The failure to prioritise electricity power generation, which is the primary vehicle for economic and human development, speaks volumes about the mindsets of the governing minority who have arrogated to themselves the right to think and speak for the people in perpetuity.
Instead, MPs voted for government to further pick-pocket an already overburdened taxpayer with the three percentage points increase on pay-as-you-earn tax as well as imposing taxes on basic consumables, such as electricity, while slashing corporate tax. That this approach worked for President Donald Trump in the United States and increased domestic investments whose domino effect was the creation of more jobs does not mean it will also work in Eswatini. For starters, America is a vast country with a huge domestic market that, on its own, makes it competitive even before factoring the global economy.

The same cannot be said of Eswatini whose market size militates against replicating the American dynamics on the domestic front. As such, reducing corporate tax is no silver bullet to the ailing economy, job creation and poverty alleviation. Neither will this be a magnet to attract foreign direct investments (FDIs) to these shores. To attract FDIs requires a lot more than that, including political reforms that unfortunately are a no-go area as they are the nemesis of the ruling elite. MPs also failed to coerce government to at least suspend money-draining national celebrations until such time that the economy is in good shape or government’s cash-flow challenges have improved. Why, the elected ones would rather be bogged down by their self-importance and demand seats on the high table just to be conspicuous during these wasteful events.

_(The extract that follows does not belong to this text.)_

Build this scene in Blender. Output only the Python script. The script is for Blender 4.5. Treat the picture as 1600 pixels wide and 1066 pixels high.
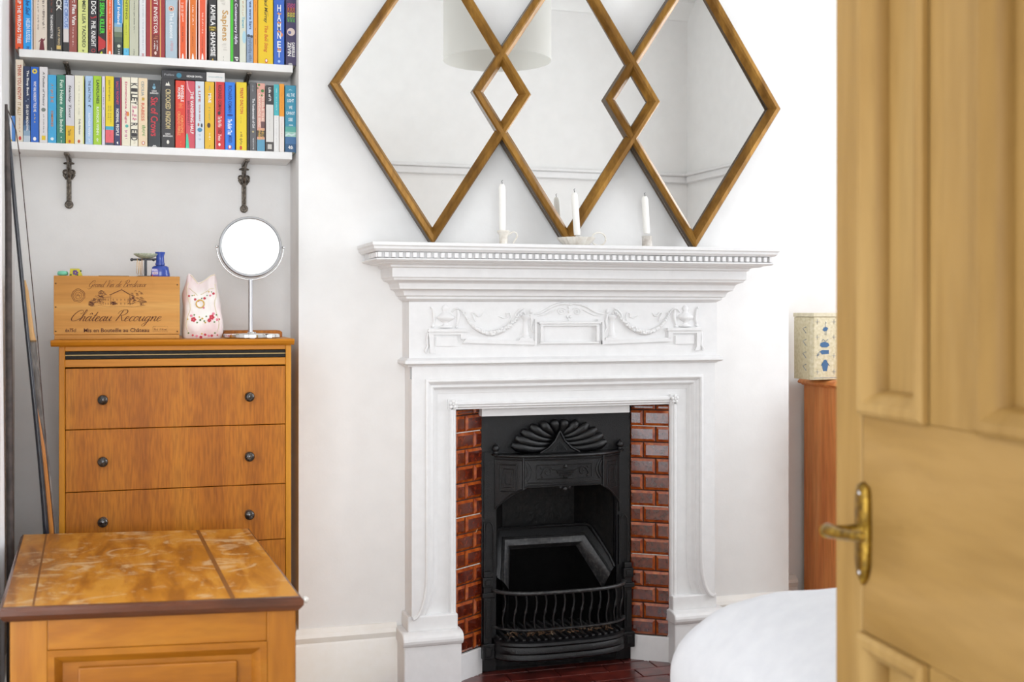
import bpy, bmesh, math, random
from math import sin, cos, pi, radians, sqrt, atan2
from mathutils import Vector, Matrix, noise

S = bpy.context.scene
for _o in list(bpy.data.objects):
    bpy.data.objects.remove(_o)

# ------------------------------------------------------------------ camera
# X runs along the chimney wall, Y towards it, Z up; the camera stands at X=0, Y=0.
YAW = radians(17.2)
FPX = 1850.0
CAMZ = 1.07
HORIZON = 485.0
cam_data = bpy.data.cameras.new('camera')
cam = bpy.data.objects.new('camera', cam_data)
S.collection.objects.link(cam)
cam.location = (0, 0, CAMZ)
cam.rotation_euler = (radians(90), 0, -YAW)
cam_data.sensor_width = 36
cam_data.lens = 36 * FPX / 1600
cam_data.shift_y = -(533 - HORIZON) / 1600
cam_data.clip_start = 0.05
cam_data.dof.use_dof = True
cam_data.dof.focus_distance = 3.35
cam_data.dof.aperture_fstop = 4.5
S.camera = cam

S.view_settings.view_transform = 'Standard'
S.view_settings.look = 'None'
S.view_settings.gamma = 1
S.view_settings.use_curve_mapping = False
S.view_settings.exposure = 0.19

world = bpy.data.worlds.new('sky')
S.world = world
world.use_nodes = True
world.node_tree.nodes['Background'].inputs[0].default_value = (0.90, 0.95, 1.0, 1)
world.node_tree.nodes['Background'].inputs[1].default_value = 1.6

def area_light(name, loc, rot, sx, sy, power, col=(1, 1, 1)):
    d = bpy.data.lights.new(name, 'AREA')
    d.shape = 'RECTANGLE'; d.size = sx; d.size_y = sy
    d.energy = power; d.color = col
    o = bpy.data.objects.new(name, d)
    S.collection.objects.link(o)
    o.location = loc; o.rotation_euler = rot
    return o
# daylight in the big side window, added frontal fill from the hall, and the pendant's bulb (made with the pendant)
area_light('window_daylight', (3.02, 2.35, 1.60), (0, radians(90), 0), 1.5, 1.35, 33, (0.955, 0.985, 1.04))
area_light('side_window_daylight', (-0.50, 1.70, 1.22), (0, radians(-90), 0), 2.0, 1.1, 16, (0.94, 0.98, 1.05))
area_light('hall_fill_light', (0.10, -1.66, 1.38), (radians(90), 0, 0), 1.9, 1.6, 52, (0.94, 0.98, 1.04))  # unseen lamp behind the camera, added to fill the room from the front

# ------------------------------------------------------------------ pixel rays -> places on real planes
def ray(px):
    u = (px - 800) / FPX
    return sin(YAW) + u * cos(YAW), cos(YAW) - u * sin(YAW)
def X_at(px, Y):
    a, b = ray(px)
    return Y * a / b
def Z_at(px, py, Y):
    a, b = ray(px)
    return CAMZ - (py - HORIZON) * (Y / b) / FPX
def P(px, py, Y):
    return Vector((X_at(px, Y), Y, Z_at(px, py, Y)))
def px_of(X, Y):
    z = X * sin(YAW) + Y * cos(YAW)
    return 800 + FPX * (X * cos(YAW) - Y * sin(YAW)) / z

# ------------------------------------------------------------------ materials
def C(h, k=1.0):
    h = h.lstrip('#')
    r = []
    for i in (0, 2, 4):
        c = int(h[i:i + 2], 16) / 255
        r.append((c / 12.92 if c <= .04045 else ((c + .055) / 1.055) ** 2.4) * k)
    return (r[0], r[1], r[2], 1)

def new_mat(name):
    m = bpy.data.materials.new(name)
    m.use_nodes = True
    nt = m.node_tree
    return m, nt, nt.nodes['Principled BSDF']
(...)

On a positive note, however, was the assurance of Prime Minister Ambrose Mandvulo Dlamini that government would not be filling the 550 existing posts in the police service. This was reassuring indeed especially in the wake of idiotic calls from some sycophantic MPs for these positions to be filled even when government had issued a moratorium on hiring owing to the fiscus crisis. That said, there appears to be some contradictions in government’s approach to the challenges facing the country. For in one breath the PM announced last year that utilities would not be increasing their tariffs yet the budget carries a 15 per cent VAT on electricity, which is tantamount to an increase without even engaging stakeholders as has become the norm when an increase is envisaged.    

In the end, there can be no mistaking the intention of the budget, continued plunder by the haves while the have-nots will get worse off. And this seems to be in sync with Frederic Bastiat when he wrote: “When plunder becomes a way of life for a group of men in a society, over the course of time they create for themselves a legal system that authorises it and a moral code that glorifies it.” Regrettably, that realm Bastiat was referring to is upon us in this, the Kingdom of Eswatini as personified by the budget.